Problem to work on — Copy the lines that follow, keeping every character the same.

Source excerpt —
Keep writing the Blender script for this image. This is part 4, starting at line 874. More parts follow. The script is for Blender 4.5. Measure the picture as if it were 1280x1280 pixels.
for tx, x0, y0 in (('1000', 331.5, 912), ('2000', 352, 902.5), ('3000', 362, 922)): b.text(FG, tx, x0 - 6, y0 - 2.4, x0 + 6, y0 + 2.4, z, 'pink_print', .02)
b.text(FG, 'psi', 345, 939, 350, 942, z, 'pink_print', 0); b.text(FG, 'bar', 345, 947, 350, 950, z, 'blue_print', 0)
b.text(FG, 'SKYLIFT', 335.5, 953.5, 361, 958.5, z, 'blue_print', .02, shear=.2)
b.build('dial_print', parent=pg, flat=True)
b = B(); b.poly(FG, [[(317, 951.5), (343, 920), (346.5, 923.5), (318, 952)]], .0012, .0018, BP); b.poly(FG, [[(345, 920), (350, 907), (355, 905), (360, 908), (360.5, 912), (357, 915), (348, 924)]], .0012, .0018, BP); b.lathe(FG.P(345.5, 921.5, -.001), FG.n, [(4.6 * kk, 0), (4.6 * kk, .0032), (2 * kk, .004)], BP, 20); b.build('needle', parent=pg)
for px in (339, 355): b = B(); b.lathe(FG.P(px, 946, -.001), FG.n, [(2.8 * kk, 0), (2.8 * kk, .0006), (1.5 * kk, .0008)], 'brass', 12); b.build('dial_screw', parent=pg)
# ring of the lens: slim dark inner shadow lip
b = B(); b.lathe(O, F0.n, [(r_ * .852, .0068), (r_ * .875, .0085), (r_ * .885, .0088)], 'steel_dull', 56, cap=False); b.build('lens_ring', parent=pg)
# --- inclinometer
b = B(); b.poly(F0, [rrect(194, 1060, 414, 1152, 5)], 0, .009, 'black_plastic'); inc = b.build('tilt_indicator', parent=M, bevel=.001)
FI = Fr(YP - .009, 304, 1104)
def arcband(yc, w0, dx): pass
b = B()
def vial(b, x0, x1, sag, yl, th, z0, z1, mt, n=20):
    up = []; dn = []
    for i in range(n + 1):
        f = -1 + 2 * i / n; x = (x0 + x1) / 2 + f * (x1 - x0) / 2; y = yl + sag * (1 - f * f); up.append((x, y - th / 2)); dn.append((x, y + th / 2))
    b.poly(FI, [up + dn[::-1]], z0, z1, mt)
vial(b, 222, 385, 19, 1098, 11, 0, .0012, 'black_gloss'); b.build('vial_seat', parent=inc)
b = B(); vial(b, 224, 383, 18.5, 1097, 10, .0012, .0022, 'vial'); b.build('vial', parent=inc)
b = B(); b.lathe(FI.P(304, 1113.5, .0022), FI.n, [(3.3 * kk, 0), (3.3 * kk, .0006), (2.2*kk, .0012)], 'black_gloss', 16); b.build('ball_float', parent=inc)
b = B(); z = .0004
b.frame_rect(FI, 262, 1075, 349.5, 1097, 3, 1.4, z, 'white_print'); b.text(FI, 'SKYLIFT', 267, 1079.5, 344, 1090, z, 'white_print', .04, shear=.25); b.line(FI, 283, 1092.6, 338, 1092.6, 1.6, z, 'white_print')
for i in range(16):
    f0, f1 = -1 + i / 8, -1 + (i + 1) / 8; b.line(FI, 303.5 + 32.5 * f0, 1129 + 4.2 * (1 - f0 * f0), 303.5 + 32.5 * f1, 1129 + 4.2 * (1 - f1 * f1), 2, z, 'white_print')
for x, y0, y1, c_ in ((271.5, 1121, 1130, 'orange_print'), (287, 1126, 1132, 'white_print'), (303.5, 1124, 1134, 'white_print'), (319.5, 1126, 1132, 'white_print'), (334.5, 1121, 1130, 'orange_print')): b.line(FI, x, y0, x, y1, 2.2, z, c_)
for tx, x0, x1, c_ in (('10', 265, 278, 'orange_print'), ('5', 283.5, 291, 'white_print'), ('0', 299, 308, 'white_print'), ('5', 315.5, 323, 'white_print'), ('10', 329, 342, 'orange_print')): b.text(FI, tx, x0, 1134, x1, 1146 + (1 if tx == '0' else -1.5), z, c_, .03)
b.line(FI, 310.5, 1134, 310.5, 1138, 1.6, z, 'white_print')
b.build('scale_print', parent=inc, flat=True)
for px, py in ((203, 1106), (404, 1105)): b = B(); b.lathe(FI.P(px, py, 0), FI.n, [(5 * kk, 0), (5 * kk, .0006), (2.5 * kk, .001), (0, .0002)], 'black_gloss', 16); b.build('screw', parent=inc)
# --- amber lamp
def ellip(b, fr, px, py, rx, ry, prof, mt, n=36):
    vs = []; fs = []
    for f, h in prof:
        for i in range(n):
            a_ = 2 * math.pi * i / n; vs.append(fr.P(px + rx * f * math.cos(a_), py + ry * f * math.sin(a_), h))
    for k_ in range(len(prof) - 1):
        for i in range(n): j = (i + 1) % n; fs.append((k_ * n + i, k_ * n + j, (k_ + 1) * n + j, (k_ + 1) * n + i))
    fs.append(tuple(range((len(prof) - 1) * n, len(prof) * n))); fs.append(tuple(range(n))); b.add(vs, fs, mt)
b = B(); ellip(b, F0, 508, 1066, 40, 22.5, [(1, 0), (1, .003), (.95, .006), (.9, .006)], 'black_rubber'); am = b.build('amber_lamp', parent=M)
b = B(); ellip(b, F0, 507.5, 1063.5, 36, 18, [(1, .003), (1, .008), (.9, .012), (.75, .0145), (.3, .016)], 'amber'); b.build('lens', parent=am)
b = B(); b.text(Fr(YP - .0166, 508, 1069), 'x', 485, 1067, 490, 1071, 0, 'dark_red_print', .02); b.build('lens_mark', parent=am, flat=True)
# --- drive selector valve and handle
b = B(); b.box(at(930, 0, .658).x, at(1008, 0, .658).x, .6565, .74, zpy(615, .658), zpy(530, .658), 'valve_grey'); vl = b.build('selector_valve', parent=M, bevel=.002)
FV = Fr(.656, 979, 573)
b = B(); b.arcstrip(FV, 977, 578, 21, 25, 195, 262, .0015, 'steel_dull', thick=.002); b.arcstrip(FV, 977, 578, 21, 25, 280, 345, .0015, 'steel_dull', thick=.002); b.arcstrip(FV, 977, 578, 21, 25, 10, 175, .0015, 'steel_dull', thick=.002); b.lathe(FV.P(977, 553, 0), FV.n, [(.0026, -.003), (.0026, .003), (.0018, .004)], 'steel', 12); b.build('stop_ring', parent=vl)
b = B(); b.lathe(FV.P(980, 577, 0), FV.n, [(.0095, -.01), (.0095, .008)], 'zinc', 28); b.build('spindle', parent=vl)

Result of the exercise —
Keep writing the Blender script for this image. This is part 4, starting at line 874. More parts follow. The script is for Blender 4.5. Measure the picture as if it were 1280x1280 pixels.
for tx, x0, y0 in (('1000', 331.5, 912), ('2000', 352, 902.5), ('3000', 362, 922)): b.text(FG, tx, x0 - 6, y0 - 2.4, x0 + 6, y0 + 2.4, z, 'pink_print', .02)
b.text(FG, 'psi', 345, 939, 350, 942, z, 'pink_print', 0); b.text(FG, 'bar', 345, 947, 350, 950, z, 'blue_print', 0)
b.text(FG, 'SKYLIFT', 335.5, 953.5, 361, 958.5, z, 'blue_print', .02, shear=.2)
b.build('dial_print', parent=pg, flat=True)
b = B(); b.poly(FG, [[(317, 951.5), (343, 920), (346.5, 923.5), (318, 952)]], .0012, .0018, BP); b.poly(FG, [[(345, 920), (350, 907), (355, 905), (360, 908), (360.5, 912), (357, 915), (348, 924)]], .0012, .0018, BP); b.lathe(FG.P(345.5, 921.5, -.001), FG.n, [(4.6 * kk, 0), (4.6 * kk, .0032), (2 * kk, .004)], BP, 20); b.build('needle', parent=pg)
for px in (339, 355): b = B(); b.lathe(FG.P(px, 946, -.001), FG.n, [(2.8 * kk, 0), (2.8 * kk, .0006), (1.5 * kk, .0008)], 'brass', 12); b.build('dial_screw', parent=pg)
# ring of the lens: slim dark inner shadow lip
b = B(); b.lathe(O, F0.n, [(r_ * .852, .0068), (r_ * .875, .0085), (r_ * .885, .0088)], 'steel_dull', 56, cap=False); b.build('lens_ring', parent=pg)
# --- inclinometer
b = B(); b.poly(F0, [rrect(194, 1060, 414, 1152, 5)], 0, .009, 'black_plastic'); inc = b.build('tilt_indicator', parent=M, bevel=.001)
FI = Fr(YP - .009, 304, 1104)
def arcband(yc, w0, dx): pass
b = B()
def vial(b, x0, x1, sag, yl, th, z0, z1, mt, n=20):
    up = []; dn = []
    for i in range(n + 1):
        f = -1 + 2 * i / n; x = (x0 + x1) / 2 + f * (x1 - x0) / 2; y = yl + sag * (1 - f * f); up.append((x, y - th / 2)); dn.append((x, y + th / 2))
    b.poly(FI, [up + dn[::-1]], z0, z1, mt)
vial(b, 222, 385, 19, 1098, 11, 0, .0012, 'black_gloss'); b.build('vial_seat', parent=inc)
b = B(); vial(b, 224, 383, 18.5, 1097, 10, .0012, .0022, 'vial'); b.build('vial', parent=inc)
b = B(); b.lathe(FI.P(304, 1113.5, .0022), FI.n, [(3.3 * kk, 0), (3.3 * kk, .0006), (2.2*kk, .0012)], 'black_gloss', 16); b.build('ball_float', parent=inc)
b = B(); z = .0004
b.frame_rect(FI, 262, 1075, 349.5, 1097, 3, 1.4, z, 'white_print'); b.text(FI, 'SKYLIFT', 267, 1079.5, 344, 1090, z, 'white_print', .04, shear=.25); b.line(FI, 283, 1092.6, 338, 1092.6, 1.6, z, 'white_print')
for i in range(16):
    f0, f1 = -1 + i / 8, -1 + (i + 1) / 8; b.line(FI, 303.5 + 32.5 * f0, 1129 + 4.2 * (1 - f0 * f0), 303.5 + 32.5 * f1, 1129 + 4.2 * (1 - f1 * f1), 2, z, 'white_print')
for x, y0, y1, c_ in ((271.5, 1121, 1130, 'orange_print'), (287, 1126, 1132, 'white_print'), (303.5, 1124, 1134, 'white_print'), (319.5, 1126, 1132, 'white_print'), (334.5, 1121, 1130, 'orange_print')): b.line(FI, x, y0, x, y1, 2.2, z, c_)
for tx, x0, x1, c_ in (('10', 265, 278, 'orange_print'), ('5', 283.5, 291, 'white_print'), ('0', 299, 308, 'white_print'), ('5', 315.5, 323, 'white_print'), ('10', 329, 342, 'orange_print')): b.text(FI, tx, x0, 1134, x1, 1146 + (1 if tx == '0' else -1.5), z, c_, .03)
b.line(FI, 310.5, 1134, 310.5, 1138, 1.6, z, 'white_print')
b.build('scale_print', parent=inc, flat=True)
for px, py in ((203, 1106), (404, 1105)): b = B(); b.lathe(FI.P(px, py, 0), FI.n, [(5 * kk, 0), (5 * kk, .0006), (2.5 * kk, .001), (0, .0002)], 'black_gloss', 16); b.build('screw', parent=inc)
# --- amber lamp
def ellip(b, fr, px, py, rx, ry, prof, mt, n=36):
    vs = []; fs = []
    for f, h in prof:
        for i in range(n):
            a_ = 2 * math.pi * i / n; vs.append(fr.P(px + rx * f * math.cos(a_), py + ry * f * math.sin(a_), h))
    for k_ in range(len(prof) - 1):
        for i in range(n): j = (i + 1) % n; fs.append((k_ * n + i, k_ * n + j, (k_ + 1) * n + j, (k_ + 1) * n + i))
    fs.append(tuple(range((len(prof) - 1) * n, len(prof) * n))); fs.append(tuple(range(n))); b.add(vs, fs, mt)
b = B(); ellip(b, F0, 508, 1066, 40, 22.5, [(1, 0), (1, .003), (.95, .006), (.9, .006)], 'black_rubber'); am = b.build('amber_lamp', parent=M)
b = B(); ellip(b, F0, 507.5, 1063.5, 36, 18, [(1, .003), (1, .008), (.9, .012), (.75, .0145), (.3, .016)], 'amber'); b.build('lens', parent=am)
b = B(); b.text(Fr(YP - .0166, 508, 1069), 'x', 485, 1067, 490, 1071, 0, 'dark_red_print', .02); b.build('lens_mark', parent=am, flat=True)
# --- drive selector valve and handle
b = B(); b.box(at(930, 0, .658).x, at(1008, 0, .658).x, .6565, .74, zpy(615, .658), zpy(530, .658), 'valve_grey'); vl = b.build('selector_valve', parent=M, bevel=.002)
FV = Fr(.656, 979, 573)
b = B(); b.arcstrip(FV, 977, 578, 21, 25, 195, 262, .0015, 'steel_dull', thick=.002); b.arcstrip(FV, 977, 578, 21, 25, 280, 345, .0015, 'steel_dull', thick=.002); b.arcstrip(FV, 977, 578, 21, 25, 10, 175, .0015, 'steel_dull', thick=.002); b.lathe(FV.P(977, 553, 0), FV.n, [(.0026, -.003), (.0026, .003), (.0018, .004)], 'steel', 12); b.build('stop_ring', parent=vl)
b = B(); b.lathe(FV.P(980, 577, 0), FV.n, [(.0095, -.01), (.0095, .008)], 'zinc', 28); b.build('spindle', parent=vl)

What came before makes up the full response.